Request = Reproduce all of the data below without alteration; exclude every picture.

╭──

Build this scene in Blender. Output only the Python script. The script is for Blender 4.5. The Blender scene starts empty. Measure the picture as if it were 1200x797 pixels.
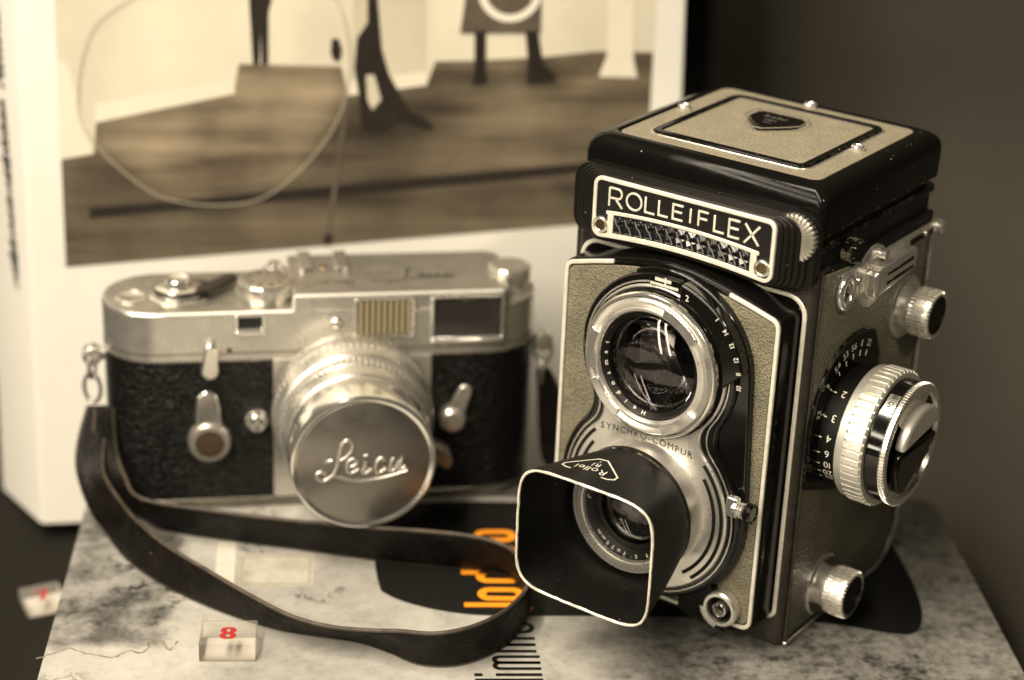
import bpy, bmesh, math, random
from math import sin, cos, pi, radians, sqrt, atan2, hypot
from mathutils import Vector, Matrix
random.seed(7)
SC = bpy.context.scene
COL = SC.collection
MM = 0.001

# ------------------------------------------------------------------ materials
MATS = {}
def mat(name, color, rough=0.5, metal=0.0, var=0.0, var_scale=300, bump=None, specks=0.0, speck_scale=260,
        coat=0.0, rough_var=0.0, spec=0.5, var2=None, scratches=0.0, gritcol=(.26, .23, .18)):
    """bump = (kind, scale per metre, strength); object-space procedural principled material"""
    m = bpy.data.materials.new(name); m.use_nodes = True
    nt = m.node_tree; N = nt.nodes; L = nt.links
    b = N['Principled BSDF']
    b.inputs['Roughness'].default_value = rough
    b.inputs['Metallic'].default_value = metal
    b.inputs['Specular IOR Level'].default_value = spec
    b.inputs['Coat Weight'].default_value = coat
    b.inputs['Coat Roughness'].default_value = 0.08
    tc = N.new('ShaderNodeTexCoord')
    col = N.new('ShaderNodeRGB'); col.outputs[0].default_value = (*color, 1)
    cur = col.outputs[0]
    if var > 0:
        n = N.new('ShaderNodeTexNoise'); n.inputs['Scale'].default_value = var_scale
        n.inputs['Detail'].default_value = 6; n.inputs['Roughness'].default_value = .65
        L.new(tc.outputs['Object'], n.inputs['Vector'])
        r = N.new('ShaderNodeMapRange'); r.inputs[1].default_value = .3; r.inputs[2].default_value = .7
        r.inputs[3].default_value = 1 - var; r.inputs[4].default_value = 1 + var
        L.new(n.outputs['Fac'], r.inputs[0])
        mx = N.new('ShaderNodeVectorMath'); mx.operation = 'SCALE'
        L.new(cur, mx.inputs[0]); L.new(r.outputs[0], mx.inputs['Scale'])
        cur = mx.outputs[0]
    if specks > 0:
        v = N.new('ShaderNodeTexVoronoi'); v.inputs['Scale'].default_value = speck_scale
        v.inputs['Randomness'].default_value = 1
        L.new(tc.outputs['Object'], v.inputs['Vector'])
        # random gate on cell colour, then tiny radius
        sep = N.new('ShaderNodeSeparateColor'); L.new(v.outputs['Color'], sep.inputs[0])
        g = N.new('ShaderNodeMath'); g.operation = 'MULTIPLY'; g.inputs[1].default_value = specks
        L.new(sep.outputs[0], g.inputs[0])
        lt = N.new('ShaderNodeMath'); lt.operation = 'LESS_THAN'
        L.new(v.outputs['Distance'], lt.inputs[0]); L.new(g.outputs[0], lt.inputs[1])
        gate = N.new('ShaderNodeMath'); gate.operation = 'GREATER_THAN'; gate.inputs[1].default_value = .72
        L.new(sep.outputs[1], gate.inputs[0])
        mu = N.new('ShaderNodeMath'); mu.operation = 'MULTIPLY'
        L.new(lt.outputs[0], mu.inputs[0]); L.new(gate.outputs[0], mu.inputs[1])
        mx = N.new('ShaderNodeMix'); mx.data_type = 'RGBA'
        L.new(mu.outputs[0], mx.inputs['Factor']); L.new(cur, mx.inputs['A']); mx.inputs['B'].default_value = (*gritcol, 1)
        cur = mx.outputs['Result']
        if metal > 0:
            mm_ = N.new('ShaderNodeMath'); mm_.operation = 'SUBTRACT'; mm_.inputs[0].default_value = metal
            L.new(mu.outputs[0], mm_.inputs[1]); L.new(mm_.outputs[0], b.inputs['Metallic'])
    if scratches > 0:
        mp = N.new('ShaderNodeMapping'); mp.inputs['Scale'].default_value = (40, 900, 300); mp.inputs['Rotation'].default_value = (.4, .7, .9)
        L.new(tc.outputs['Object'], mp.inputs['Vector'])
        n = N.new('ShaderNodeTexNoise'); n.inputs['Scale'].default_value = 1.0; n.inputs['Detail'].default_value = 2
        L.new(mp.outputs[0], n.inputs['Vector'])
        r = N.new('ShaderNodeMapRange'); r.inputs[1].default_value = .68; r.inputs[2].default_value = .76
        r.inputs[3].default_value = 0; r.inputs[4].default_value = scratches
        L.new(n.outputs['Fac'], r.inputs[0])
        mx = N.new('ShaderNodeMix'); mx.data_type = 'RGBA'
        L.new(r.outputs[0], mx.inputs['Factor']); L.new(cur, mx.inputs['A']); mx.inputs['B'].default_value = (*gritcol, 1)
        cur = mx.outputs['Result']
    L.new(cur, b.inputs['Base Color'])
    if rough_var > 0:
        n = N.new('ShaderNodeTexNoise'); n.inputs['Scale'].default_value = 180; n.inputs['Detail'].default_value = 5
        L.new(tc.outputs['Object'], n.inputs['Vector'])
        r = N.new('ShaderNodeMapRange'); r.inputs[1].default_value = .3; r.inputs[2].default_value = .7
        r.inputs[3].default_value = max(.02, rough - rough_var); r.inputs[4].default_value = rough + rough_var
        L.new(n.outputs['Fac'], r.inputs[0]); L.new(r.outputs[0], b.inputs['Roughness'])
    if bump:
        kind, sc, st = bump
        if kind == 'pebble':
            n0 = N.new('ShaderNodeTexNoise'); n0.inputs['Scale'].default_value = sc * .6; n0.inputs['Detail'].default_value = 2
            L.new(tc.outputs['Object'], n0.inputs['Vector'])
            ad = N.new('ShaderNodeVectorMath'); ad.operation = 'MULTIPLY_ADD'
            L.new(n0.outputs['Color'], ad.inputs[0]); ad.inputs[1].default_value = (.9 / sc,) * 3; L.new(tc.outputs['Object'], ad.inputs[2])
            t = N.new('ShaderNodeTexVoronoi'); t.feature = 'SMOOTH_F1'; t.inputs['Scale'].default_value = sc
            t.inputs['Smoothness'].default_value = .35
            L.new(ad.outputs[0], t.inputs['Vector']); out = t.outputs['Distance']; inv = True
            # darken the valleys a little
            rr = N.new('ShaderNodeMapRange'); rr.inputs[1].default_value = .25; rr.inputs[2].default_value = .75
            rr.inputs[3].default_value = 1.10; rr.inputs[4].default_value = .72
            L.new(out, rr.inputs[0])
            sm = N.new('ShaderNodeVectorMath'); sm.operation = 'SCALE'; L.new(cur, sm.inputs[0]); L.new(rr.outputs[0], sm.inputs['Scale'])
            L.new(sm.outputs[0], b.inputs['Base Color'])
        else:
            t = N.new('ShaderNodeTexNoise'); t.inputs['Scale'].default_value = sc; t.inputs['Detail'].default_value = 4
            L.new(tc.outputs['Object'], t.inputs['Vector']); out = t.outputs['Fac']; inv = False
        bp = N.new('ShaderNodeBump'); bp.inputs['Strength'].default_value = st; bp.inputs['Distance'].default_value = .0006
        bp.invert = inv
        L.new(out, bp.inputs['Height']); L.new(bp.outputs[0], b.inputs['Normal'])
    MATS[name] = m
    return m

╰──

Worked solution =
Build this scene in Blender. Output only the Python script. The script is for Blender 4.5. The Blender scene starts empty. Measure the picture as if it were 1200x797 pixels.
import bpy, bmesh, math, random
from math import sin, cos, pi, radians, sqrt, atan2, hypot
from mathutils import Vector, Matrix
random.seed(7)
SC = bpy.context.scene
COL = SC.collection
MM = 0.001

# ------------------------------------------------------------------ materials
MATS = {}
def mat(name, color, rough=0.5, metal=0.0, var=0.0, var_scale=300, bump=None, specks=0.0, speck_scale=260,
        coat=0.0, rough_var=0.0, spec=0.5, var2=None, scratches=0.0, gritcol=(.26, .23, .18)):
    """bump = (kind, scale per metre, strength); object-space procedural principled material"""
    m = bpy.data.materials.new(name); m.use_nodes = True
    nt = m.node_tree; N = nt.nodes; L = nt.links
    b = N['Principled BSDF']
    b.inputs['Roughness'].default_value = rough
    b.inputs['Metallic'].default_value = metal
    b.inputs['Specular IOR Level'].default_value = spec
    b.inputs['Coat Weight'].default_value = coat
    b.inputs['Coat Roughness'].default_value = 0.08
    tc = N.new('ShaderNodeTexCoord')
    col = N.new('ShaderNodeRGB'); col.outputs[0].default_value = (*color, 1)
    cur = col.outputs[0]
    if var > 0:
        n = N.new('ShaderNodeTexNoise'); n.inputs['Scale'].default_value = var_scale
        n.inputs['Detail'].default_value = 6; n.inputs['Roughness'].default_value = .65
        L.new(tc.outputs['Object'], n.inputs['Vector'])
        r = N.new('ShaderNodeMapRange'); r.inputs[1].default_value = .3; r.inputs[2].default_value = .7
        r.inputs[3].default_value = 1 - var; r.inputs[4].default_value = 1 + var
        L.new(n.outputs['Fac'], r.inputs[0])
        mx = N.new('ShaderNodeVectorMath'); mx.operation = 'SCALE'
        L.new(cur, mx.inputs[0]); L.new(r.outputs[0], mx.inputs['Scale'])
        cur = mx.outputs[0]
    if specks > 0:
        v = N.new('ShaderNodeTexVoronoi'); v.inputs['Scale'].default_value = speck_scale
        v.inputs['Randomness'].default_value = 1
        L.new(tc.outputs['Object'], v.inputs['Vector'])
        # random gate on cell colour, then tiny radius
        sep = N.new('ShaderNodeSeparateColor'); L.new(v.outputs['Color'], sep.inputs[0])
        g = N.new('ShaderNodeMath'); g.operation = 'MULTIPLY'; g.inputs[1].default_value = specks
        L.new(sep.outputs[0], g.inputs[0])
        lt = N.new('ShaderNodeMath'); lt.operation = 'LESS_THAN'
        L.new(v.outputs['Distance'], lt.inputs[0]); L.new(g.outputs[0], lt.inputs[1])
        gate = N.new('ShaderNodeMath'); gate.operation = 'GREATER_THAN'; gate.inputs[1].default_value = .72
        L.new(sep.outputs[1], gate.inputs[0])
        mu = N.new('ShaderNodeMath'); mu.operation = 'MULTIPLY'
        L.new(lt.outputs[0], mu.inputs[0]); L.new(gate.outputs[0], mu.inputs[1])
        mx = N.new('ShaderNodeMix'); mx.data_type = 'RGBA'
        L.new(mu.outputs[0], mx.inputs['Factor']); L.new(cur, mx.inputs['A']); mx.inputs['B'].default_value = (*gritcol, 1)
        cur = mx.outputs['Result']
        if metal > 0:
            mm_ = N.new('ShaderNodeMath'); mm_.operation = 'SUBTRACT'; mm_.inputs[0].default_value = metal
            L.new(mu.outputs[0], mm_.inputs[1]); L.new(mm_.outputs[0], b.inputs['Metallic'])
    if scratches > 0:
        mp = N.new('ShaderNodeMapping'); mp.inputs['Scale'].default_value = (40, 900, 300); mp.inputs['Rotation'].default_value = (.4, .7, .9)
        L.new(tc.outputs['Object'], mp.inputs['Vector'])
        n = N.new('ShaderNodeTexNoise'); n.inputs['Scale'].default_value = 1.0; n.inputs['Detail'].default_value = 2
        L.new(mp.outputs[0], n.inputs['Vector'])
        r = N.new('ShaderNodeMapRange'); r.inputs[1].default_value = .68; r.inputs[2].default_value = .76
        r.inputs[3].default_value = 0; r.inputs[4].default_value = scratches
        L.new(n.outputs['Fac'], r.inputs[0])
        mx = N.new('ShaderNodeMix'); mx.data_type = 'RGBA'
        L.new(r.outputs[0], mx.inputs['Factor']); L.new(cur, mx.inputs['A']); mx.inputs['B'].default_value = (*gritcol, 1)
        cur = mx.outputs['Result']
    L.new(cur, b.inputs['Base Color'])
    if rough_var > 0:
        n = N.new('ShaderNodeTexNoise'); n.inputs['Scale'].default_value = 180; n.inputs['Detail'].default_value = 5
        L.new(tc.outputs['Object'], n.inputs['Vector'])
        r = N.new('ShaderNodeMapRange'); r.inputs[1].default_value = .3; r.inputs[2].default_value = .7
        r.inputs[3].default_value = max(.02, rough - rough_var); r.inputs[4].default_value = rough + rough_var
        L.new(n.outputs['Fac'], r.inputs[0]); L.new(r.outputs[0], b.inputs['Roughness'])
    if bump:
        kind, sc, st = bump
        if kind == 'pebble':
            n0 = N.new('ShaderNodeTexNoise'); n0.inputs['Scale'].default_value = sc * .6; n0.inputs['Detail'].default_value = 2
            L.new(tc.outputs['Object'], n0.inputs['Vector'])
            ad = N.new('ShaderNodeVectorMath'); ad.operation = 'MULTIPLY_ADD'
            L.new(n0.outputs['Color'], ad.inputs[0]); ad.inputs[1].default_value = (.9 / sc,) * 3; L.new(tc.outputs['Object'], ad.inputs[2])
            t = N.new('ShaderNodeTexVoronoi'); t.feature = 'SMOOTH_F1'; t.inputs['Scale'].default_value = sc
            t.inputs['Smoothness'].default_value = .35
            L.new(ad.outputs[0], t.inputs['Vector']); out = t.outputs['Distance']; inv = True
            # darken the valleys a little
            rr = N.new('ShaderNodeMapRange'); rr.inputs[1].default_value = .25; rr.inputs[2].default_value = .75
            rr.inputs[3].default_value = 1.10; rr.inputs[4].default_value = .72
            L.new(out, rr.inputs[0])
            sm = N.new('ShaderNodeVectorMath'); sm.operation = 'SCALE'; L.new(cur, sm.inputs[0]); L.new(rr.outputs[0], sm.inputs['Scale'])
            L.new(sm.outputs[0], b.inputs['Base Color'])
        else:
            t = N.new('ShaderNodeTexNoise'); t.inputs['Scale'].default_value = sc; t.inputs['Detail'].default_value = 4
            L.new(tc.outputs['Object'], t.inputs['Vector']); out = t.outputs['Fac']; inv = False
        bp = N.new('ShaderNodeBump'); bp.inputs['Strength'].default_value = st; bp.inputs['Distance'].default_value = .0006
        bp.invert = inv
        L.new(out, bp.inputs['Height']); L.new(bp.outputs[0], b.inputs['Normal'])
    MATS[name] = m
    return m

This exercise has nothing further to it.